资源环境科技发展态势分析平台

The leewards shores of the Laurentian Great Lakes are highly susceptible to lake-induced snowfall. During the late autumn and winter season, cold air advection over relatively warm lakes can induce instability in the lower planetary boundary layer (PBL), facilitating the exchange of moisture and energy fluxes and fuelling the development of snowfall. Snowfall in this region can have disastrous impacts on local communities such as the November 2014 Buffalo storm that caused 13 fatalities. This paper discusses historical snowfall trends along the Canadian leewards shores of Lakes Superior and Huron-Georgian Bay and explores several lake-induced predictor variables that may influence the snowfall trends. Spatio-temporal snowfall and total precipitation trends were computed for the 1980-2015 period over the Great Lakes Basin (GLB) using the Daymet (version 3) gridded estimated data set. Results show a significant decrease in snowfall, at a rate of 40cm/36years, and a significant decrease in total precipitation of 20mm/36years, along the Ontario snowbelts of Lake Superior and partially along that of Lake Huron-Georgian Bay at the 95% confidence level during the cold season. Attributions to these negative spatio-temporal trends are explored using data from the North American Regional Reanalysis (NARR) and the Canadian Ice Service (CIS) data sets.
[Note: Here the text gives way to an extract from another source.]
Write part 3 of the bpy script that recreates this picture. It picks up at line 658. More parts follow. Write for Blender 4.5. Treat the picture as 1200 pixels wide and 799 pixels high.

Predictor variables show significant warming in lake surface temperature (LST) at a rate of over 6K/36years for Lake Superior, significant decrease in ice cover fraction for both lakes, and an increase in the vertical temperature gradient (VTG) between the LST and the 850mb level. While the behavioural trends of these variables are believed to enhance snowfall through increased evaporation, there are other complex processes involved, such as inefficient moisture recycling and increased moisture storage in warmer air masses that may inhibit the development of snowfall along the immediate leewards shores of Lake Superior.